Fazıl Say’ın dedesi olan Fazıl Bey de döneminde orta okullarda ders kitabı okutulan önemli matematik öğretmenlerimizden biridir. O da 1935’ler sonrasında soyadı alır ve yine Nüfus Müdürlüğü’ne başvurur. Kendisine nüfus memurunca mesleği sorulur: “Matematik öğretmeniyim” der. Nüfus memuru Fazıl Bey’e sayılardan esinli olarak “Sizin soyadınız “Say” olsun” der. Çünkü Fazıl Bey’in de işi sayılarla, oranlarla, kesirlerle ilgilidir ve cumhuriyetimizin o yıllarında görevi çocuklara matematiği öğretmektir.
Cumhuriyet’in ilk yıllarında nüfus müdürlüklerine başvuran ve soyadı alanlara çok haklı olarak meslekleri sorularak ilişkili soyadı veriliyormuş. Şu verdiğim “SAYgun, OranSAY ve SAY” bunun en açık kanıtlarıdır. Bu örnekler elbette çoğaltılabilir.
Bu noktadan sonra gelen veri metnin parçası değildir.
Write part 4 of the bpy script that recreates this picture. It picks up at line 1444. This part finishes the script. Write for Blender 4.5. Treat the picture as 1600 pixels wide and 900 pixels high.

Bu arada kısa bir zaman önce yitirdiğimiz, bence öncelikle çok ciddi bir edebiyatçı, edebiyat araştırmacısı, yazar ve halkbilimci; ancak musiki kütüphanemize derleyerek yayınladığı kitaplarıyla da çok ciddi katkılarda bulunmuş, başta Fazıl Say’ı uluslararası aydınlık bir yüzümüz olarak insanlığa armağan etmiş olan ağabeyim, arkadaşım Ahmet SAY’ı da bu “Say”ların içinde dördüncü kişi sayarak rahmetle ve gururla anıyorum.
Bir musikibilimcinin, musiki tarihçisinin görevi, işte böyle gerçekleri de açığa çıkarmaktır.